At the heart of this approach is the internal developer portal: a centralized interface that hosts the software catalog, developer self-service, entity scorecards, and every other DevOps resource that developers need to stay productive. The value organizations see from developer portals is immense: it opens up bottlenecks, reduces friction, and can be a force multiplier for delivering high quality code across the software development lifecycle. 

However, getting to that point is not easy. Backstage by Spotify, an open source project that established the internal developer portal, is notoriously difficult to implement and manage. Augmenting developer portals with additional resources and functionality, or customizing them to fit the specific ways in which a particular organization works, becomes its own heavy lift and requires dedicated engineering resources, distracting from the core mission.

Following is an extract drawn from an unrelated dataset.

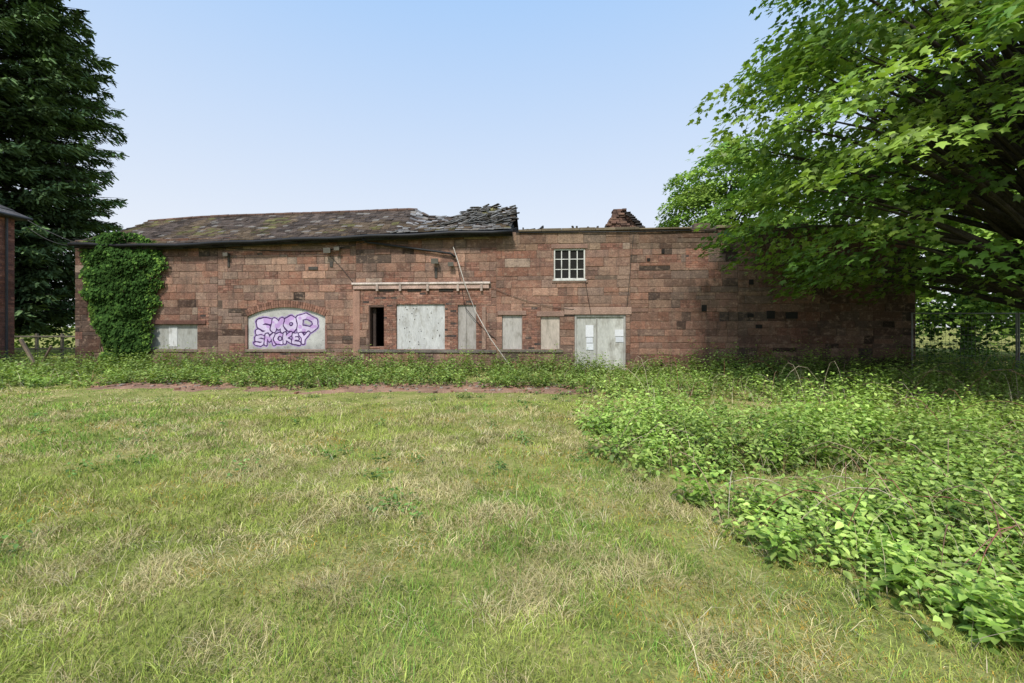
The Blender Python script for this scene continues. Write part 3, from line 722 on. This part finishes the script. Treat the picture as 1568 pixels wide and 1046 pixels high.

This is where Port comes into the picture. Port’s internal developer portal is riding the crest of a growing wave of industry momentum, but the product isn’t just an iteration of what’s already out there. Port evolves the platform engineering space by introducing a slick developer experience that unlocks rapid value and adoption, and a commitment to openness that makes Port’s product uniquely tailored to the way software teams, and enterprises,want to work. Whatever platform engineers want to build for developers, they can just build using Port, no coding required and no heavy lifting.

Openness as a competitive advantage 

Many old-school DevOps tools – including previous iterations of internal developer portals – are highly opinionated and closed in their approach, enforcing a set of ‘best practices’ that are difficult to stray from. But the most successful developer tooling of recent years has been different. Rather than trying to force dev teams to restructure their work around the software, these tools provide flexibility to accommodate existing ways of working. (Think of Slack’s customizable channels, broad integrations ecosystem, and accessible API that makes it easy to launch new plugins.)

Port is very much in line with the current trends in developer tooling. It is built from the ground up as an open, flexible tool that can be easily molded into whatever the organization needs it to be. This openness manifests in myriad ways in Port’s design, architecture, and go to market strategy:

    • ‘Bring your own data model’ approach (Blueprints) allows platform engineers that are building the portal to bring an unlimited range of processes and resources into the portal – from CI/CD data, through vulnerabilities, alerts, incidents and more. This not only helps developers and reduces cognitive load but also drives better engineering quality by setting organizational standards in scorecards and golden paths. 
    • A pluggable, extensible architecture with dozens of built-in integrations and the ability to create your own. This extensibility has been further bolstered with Port’s recent release of its Ocean framework as an open-source project.
    • Full control of the UI elements and the developer experience within the portal. One of the main ideas around platform engineering is platform-as-product and the ability to make the UI look as it should definitely promotes this ideal.
    • An open, transparent roadmap that’s publicly available and continuously updated with feedback from Port’s large community of early adopters (more on this later).

Based on our own conversations with global DevOps leaders, we believe Port’s openness will be the killer feature that gives it an edge as this market heats up. Every organization is different, and development teams are proliferating across every industry. The specific ways these teams approach their mission are innumerable and impossible to predict in advance. The future belongs to open platforms that offer flexibility and customizability, and allow platform engineers to easily bring more data and third party app inside, without sacrificing quality or ease of use. Port fits beautifully into this vision.

Propelled forward through community adoption

In a field that’s been dominated (and often held back) by highly complex products, Port has managed the impressive feat of building a tool that’s growing through successful self-guided product use.

It’s easy to independently experiment and onboard to Port, which has led to an organically-formed movement and community which currently encompasses hundreds of enterprises. Platform engineers already view Port as the modern alternative for launching developer portals, and are adopting the tool because they can see for themselves that it solves one of their biggest challenges. This community continues to push Port’s templates, integrations and plugins, creating a positive flywheel that simplifies onboarding and customization for the users that follow.

For many platform engineers, successfully launching an internal developer platform is a career-defining move. Port’s ability to make this happen puts it in a prime position to capture the hearts and minds of the community.

Just the beginning

While interest in platform engineering is unprecedentedly high, we believe that it is nowhere near its peak. As software continues to ‘eat the world’, tooling will grow increasingly specialized and sophisticated; the interface between developers who ship features and platform engineers that provide the infrastructure to do so will have to evolve as well. 

Today, developer portals are mostly only deployed within larger dev organizations, but Port is also reporting a healthy clip of smaller organizations with 50-70 developers that are reporting on the same challenges described above. Within the next five years, we believe that adoption will grow significantly, making internal developer portals the de-facto standard for every modern Dev organization. Port’s focus on openness, developer experience, and robust end-to-end capabilities ensure that it will be one of the main contenders in this emerging space. We look forward to taking part in their phenomenal journey.